I haven't seen any configurations where the entire /nix is relocated, but nix _does_ support relocating the store with the environment variable `NIX_STORE_DIR`.[1]

However, this means that you can no longer use the the binary cache and *everything* you install has to be compiled from scratch, including glibc. The reason is that nix usually patches paths like `/bin/myprogram` to `/nix/store/1238f...-myprogram-1.2.3/bin/myprogram` in everything that depends on `myprogram` during build time to isolate the build outputs from the system. If you change your store, all those paths will now be invalid, including the hash part.

So using a nix store that isn't `/nix/store` is possible, but I don't think anyone is actually doing it except in a few select scenarios.

You can also compile nix itself with a different root. That will work as expected, but you still have the issue that you need to compile everything you install yourself.

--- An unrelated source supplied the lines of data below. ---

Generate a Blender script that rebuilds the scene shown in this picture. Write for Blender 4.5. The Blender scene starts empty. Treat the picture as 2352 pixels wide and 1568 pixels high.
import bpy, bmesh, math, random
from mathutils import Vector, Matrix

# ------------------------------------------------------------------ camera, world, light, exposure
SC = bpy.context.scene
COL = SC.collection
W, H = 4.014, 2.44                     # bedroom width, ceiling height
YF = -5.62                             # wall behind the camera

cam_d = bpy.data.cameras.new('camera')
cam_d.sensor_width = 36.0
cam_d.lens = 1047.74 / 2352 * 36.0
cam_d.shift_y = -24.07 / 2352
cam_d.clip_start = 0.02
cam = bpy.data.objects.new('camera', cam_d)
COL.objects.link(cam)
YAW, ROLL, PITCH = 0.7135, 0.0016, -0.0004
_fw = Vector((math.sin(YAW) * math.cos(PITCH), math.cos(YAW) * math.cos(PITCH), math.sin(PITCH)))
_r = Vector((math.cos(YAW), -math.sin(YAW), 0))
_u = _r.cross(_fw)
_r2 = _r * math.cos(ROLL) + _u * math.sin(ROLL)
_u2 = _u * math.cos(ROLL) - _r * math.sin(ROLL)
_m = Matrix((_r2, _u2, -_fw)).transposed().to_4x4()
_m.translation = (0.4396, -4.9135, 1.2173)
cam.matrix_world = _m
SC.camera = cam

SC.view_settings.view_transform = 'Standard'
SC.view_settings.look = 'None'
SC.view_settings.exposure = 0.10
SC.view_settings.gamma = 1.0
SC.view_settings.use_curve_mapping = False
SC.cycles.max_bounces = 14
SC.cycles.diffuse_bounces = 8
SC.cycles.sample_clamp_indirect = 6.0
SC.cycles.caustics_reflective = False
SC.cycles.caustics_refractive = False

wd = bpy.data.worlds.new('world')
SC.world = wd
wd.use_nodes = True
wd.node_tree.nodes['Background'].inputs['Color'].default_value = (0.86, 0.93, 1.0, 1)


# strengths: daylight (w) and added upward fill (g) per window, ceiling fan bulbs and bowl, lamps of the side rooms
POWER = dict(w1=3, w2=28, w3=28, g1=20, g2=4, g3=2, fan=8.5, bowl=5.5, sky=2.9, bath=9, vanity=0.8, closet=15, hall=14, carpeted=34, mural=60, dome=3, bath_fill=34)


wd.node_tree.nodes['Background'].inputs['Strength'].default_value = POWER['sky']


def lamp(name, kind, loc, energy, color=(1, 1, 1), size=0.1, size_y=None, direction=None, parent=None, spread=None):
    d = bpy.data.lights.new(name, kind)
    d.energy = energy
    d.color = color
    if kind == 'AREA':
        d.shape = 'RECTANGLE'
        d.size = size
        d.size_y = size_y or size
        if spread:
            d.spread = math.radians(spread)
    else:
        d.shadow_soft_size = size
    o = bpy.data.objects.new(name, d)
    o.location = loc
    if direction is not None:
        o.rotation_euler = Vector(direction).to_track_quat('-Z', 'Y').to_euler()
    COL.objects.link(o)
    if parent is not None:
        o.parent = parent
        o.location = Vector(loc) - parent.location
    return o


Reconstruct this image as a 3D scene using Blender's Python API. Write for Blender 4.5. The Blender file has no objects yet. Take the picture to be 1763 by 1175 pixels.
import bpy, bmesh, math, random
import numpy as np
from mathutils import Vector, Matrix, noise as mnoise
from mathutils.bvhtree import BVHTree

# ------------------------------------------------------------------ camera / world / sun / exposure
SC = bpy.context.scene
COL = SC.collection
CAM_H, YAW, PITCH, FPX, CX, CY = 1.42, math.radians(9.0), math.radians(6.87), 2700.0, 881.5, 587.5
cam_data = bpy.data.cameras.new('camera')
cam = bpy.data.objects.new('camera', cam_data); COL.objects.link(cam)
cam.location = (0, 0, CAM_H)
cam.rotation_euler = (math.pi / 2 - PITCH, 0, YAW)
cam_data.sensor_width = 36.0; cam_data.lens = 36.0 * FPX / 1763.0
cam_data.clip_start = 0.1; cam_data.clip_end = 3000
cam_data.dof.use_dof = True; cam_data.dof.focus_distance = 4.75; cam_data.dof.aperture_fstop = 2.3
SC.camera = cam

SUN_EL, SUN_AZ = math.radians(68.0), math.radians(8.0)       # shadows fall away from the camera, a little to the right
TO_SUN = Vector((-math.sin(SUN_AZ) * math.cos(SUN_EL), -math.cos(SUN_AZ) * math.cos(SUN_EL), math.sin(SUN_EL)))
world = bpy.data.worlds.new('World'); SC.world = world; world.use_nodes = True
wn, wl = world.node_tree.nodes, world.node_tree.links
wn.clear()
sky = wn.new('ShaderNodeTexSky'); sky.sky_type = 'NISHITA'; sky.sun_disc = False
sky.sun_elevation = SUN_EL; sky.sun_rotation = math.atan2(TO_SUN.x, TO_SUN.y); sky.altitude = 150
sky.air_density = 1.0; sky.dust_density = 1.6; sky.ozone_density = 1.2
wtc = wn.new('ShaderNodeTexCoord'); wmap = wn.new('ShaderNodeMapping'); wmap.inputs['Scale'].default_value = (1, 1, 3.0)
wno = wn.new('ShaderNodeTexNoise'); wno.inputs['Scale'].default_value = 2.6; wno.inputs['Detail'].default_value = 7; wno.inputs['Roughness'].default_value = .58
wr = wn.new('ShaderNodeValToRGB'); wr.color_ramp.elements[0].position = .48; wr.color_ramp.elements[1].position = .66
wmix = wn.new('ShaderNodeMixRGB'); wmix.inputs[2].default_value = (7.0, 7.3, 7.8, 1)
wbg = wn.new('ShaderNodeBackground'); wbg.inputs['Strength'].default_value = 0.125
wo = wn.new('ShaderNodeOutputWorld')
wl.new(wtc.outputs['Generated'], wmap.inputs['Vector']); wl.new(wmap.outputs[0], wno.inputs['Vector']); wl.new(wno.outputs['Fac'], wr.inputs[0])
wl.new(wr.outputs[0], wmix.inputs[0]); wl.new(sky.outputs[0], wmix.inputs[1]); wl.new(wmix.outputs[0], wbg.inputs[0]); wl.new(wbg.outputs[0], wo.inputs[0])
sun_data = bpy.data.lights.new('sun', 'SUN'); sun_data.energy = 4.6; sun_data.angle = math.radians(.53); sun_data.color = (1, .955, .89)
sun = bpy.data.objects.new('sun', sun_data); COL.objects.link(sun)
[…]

[1]: https://nixos.org/manual/nix/stable/command-ref/env-common.h... (you can also relocate most other directories. The `prefix` in the paths is `/nix`)

Now that's interesting. I use Homebrew in a similar way. It does mean I have to compile a lot of things from scratch, but Homebrew has knowledge of which packages are relocatable and which aren't, so I get to use binary "bottles" for about 25% of the packages I install. I'll have to give this a try.